Played with a towering confidence, astonishing magnetism, and riveting physical strength by Roy Chiao, he is more than another mysterious and thrilling character of a fantasy tale; embodying the alliance of powerful and magical fighting skills and intense religiosity, he brings a far more spiritual and fantastic dimension to the film and the genre. The ultimate fight between the commander in chief and the abbot, a two part story featuring graphic violence and amazing images, becomes an outstanding confrontation between a wicked temporal power and a compassionate spiritual power, between contentious political allegiance and noble spiritual aspiration, between wicked cunning and candid force.
Camerawork and special effects illustrate in a fluid and bold style the rising tension and the increasingly bitter fight, till death settles it – the director demonstrates a flair, an imagination, and a vision that are mind-blowing and brilliantly expressed. Well before the ending acrobatics and fantasy have already made some scenes unforgettable, splendid choreographies of fighting that exploit in surprising twists the space where they occur while widening the possibilities of the image – this is the famous case of the clash between three guards and Yang Hui-zhen and Shi Wen-qiao in a bamboo forest, the trees standing as a grid holding the fighters prisoners and curbing their moves before becoming an arena where the trunks are perches and the guards lose their poise and their lives; there are also those impressive nocturnal fights, as dark shrouds the adversaries and confusion makes jumping and lunging thrillingly dangerous and unreal.
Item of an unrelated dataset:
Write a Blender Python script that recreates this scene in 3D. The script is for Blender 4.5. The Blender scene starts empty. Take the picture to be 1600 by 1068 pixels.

But in this final part the crisp, striking quality of the image is shaken up and opens new horizons: the pristine positives morph into colored negatives and a realistic body must grapple with an aura-like image. It is as psychedelic and befuddling as images of the final, ethereal voyage of the lead character in “2001: A Space Odyssey” (1968). And it takes this notional wu xia pian into a fresh direction, which actually hint at the next movies of King Hu, focused on shaolin and supernatural fighters: the story goes well beyond archetypes, impressive stunts, and references to history and culture to reach a religious illumination; the images overrun the genre; from the ordinary life of a regular man to the rising into heaven of an abbot, they embrace the whole cycle of life beyond politics and violence. The plot typical of the genre is somehow scaled back to depict a wider vision of the world and to make entertainment a moment of contemplation.